Pubdate: Wed, 29 Feb 2012
Source: Commercial Appeal (Memphis, TN)
Copyright: 2012 The Commercial Appeal
Contact: http://web.commercialappeal.com/newgo/forms/letters.htm
Website: http://www.commercialappeal.com/
Details: http://www.mapinc.org/media/95
Author: Beth Warren

MEMPHIS DRUG-RING ACCOMPLICE TESTIFIES OF VIOLENCE THAT DROVE HIM TO 
FLEE WITH HIS FAMILY

Memphis drug-ring accomplice testifies of violence that drove him to
flee with his family

A former member of Craig Petties' drug organization told jurors
Tuesday about a series of ghoulish events that drove him from Memphis
and ultimately into the federal witness protection program.

Dana Bradley, testifying in the federal trial of two alleged hit men,
said the disturbing errands he was asked to carry out on behalf of the
drug ring included digging a grave, carting around a heavily armed
death squad from Mexico and burning up a murder victim's car.

Bradley said his brother-in-law, high-ranking drug-ring member Rickey
Evans, called him from Mexico in September 2006 and told him to dig a
grave.

"I told him: 'I ain't no grave digger. I ain't doing that,' " Bradley
told jurors.

Bradley said Evans later called him and ordered him to "blow up," or
torch, a maroon Monte Carlo. Bradley said he was told to meet
defendant Clinton "Goldie" Lewis, 36, to get the car and drive it to
an apartment complex.

Days after Bradley and a friend moved the Monte Carlo, he saw news
reports that Marcus Turner's naked body had been found in a ditch in
Olive Branch.

"When Marcus Turner's body came up, I called Rickey and I asked him:
'What's up with this car?' "

He said Evans refused to talk about the car, except to re-emphasize
the need to burn it.

Bradley told jurors he lied to Evans and claimed he had destroyed it,
when in reality someone had taken it. He didn't elaborate on whether
it was stolen or moved by someone from the organization.

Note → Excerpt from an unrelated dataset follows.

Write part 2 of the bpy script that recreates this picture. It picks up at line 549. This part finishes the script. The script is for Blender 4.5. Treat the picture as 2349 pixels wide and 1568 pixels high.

Prosecutors allege that in September 2006, Lewis helped kidnap and
kill Turner, who owned a maroon Monte Carlo.

Lewis and his cousin, Martin "M" Lewis, 34, are on trial in federal
court on charges that include murder, racketeering and drug
trafficking for their alleged roles in the notorious Petties drug
ring, which had ties to a powerful and volatile Mexican cartel.

Bradley also told jurors that Martin Lewis, who didn't have a job,
suddenly had money and a black truck days after the murder of Turner's
best friend, Mario McNeil.

The younger Lewis is alleged to have gunned down McNeil in a wings
restaurant on Kirby Parkway on orders of the Petties
organization.

Bradley said Evans, who had fled to Mexico to hide out with Petties,
called him around the time of the murder and ordered him to give
Clinton Lewis $19,000 without explaining why.

Three days later, he ran into both Lewises in Martin Lewis' new black
truck.

Bradley said when he asked if they knew anything about the March 2007
murder inside the wings restaurant, "Martin started laughing."

"He had new clothes, new shoes, gotta haircut, looked like he had some
money now," Bradley testified.

Bradley said he concluded he wasn't getting paid enough to compensate
for the constant dangers -- from the menacing Mexican hit men, from
vengeful members of his own organization and from police who were
beginning to close in.

"The DEA had grabbed Goldie and White Boy," he said, referring to the
federal Drug Enforcement Administration.

"I got a bad feeling about everything," he said.

Bradley said after his son's birth, he feared he would never get to
see the boy grow up. So he gathered his children and girlfriend and
fled Memphis.

After settling into a house in Louisiana, where his father lived,
Bradley learned that Petties associates wanted him dead.

He figured he had two choices: fight, which would likely entail a
shootout, or flight. "My dad told me: 'If you pull the trigger, there
ain't no going back,' " Bradley testified.

He opted to run, this time to the police. He called Baton Rouge
police, CrimeStoppers, Memphis police homicide detectives and the DEA
task force.

Police from Memphis rushed to Baton Rouge.

"They bum rushed my house and took me out with my daughter crying:
'Daddy, Daddy!' " Bradley told jurors. "They said: 'We're going to
help you, protect you. You got a hit out for you.' "

Bradley entered the federal witness protection program, changing his
identity and moving.

More associates of Petties, who grew up in South Memphis and oversaw a
drug organization that distributed to a large territory in the
Southeastern U.S. before his capture, are expected to testify today.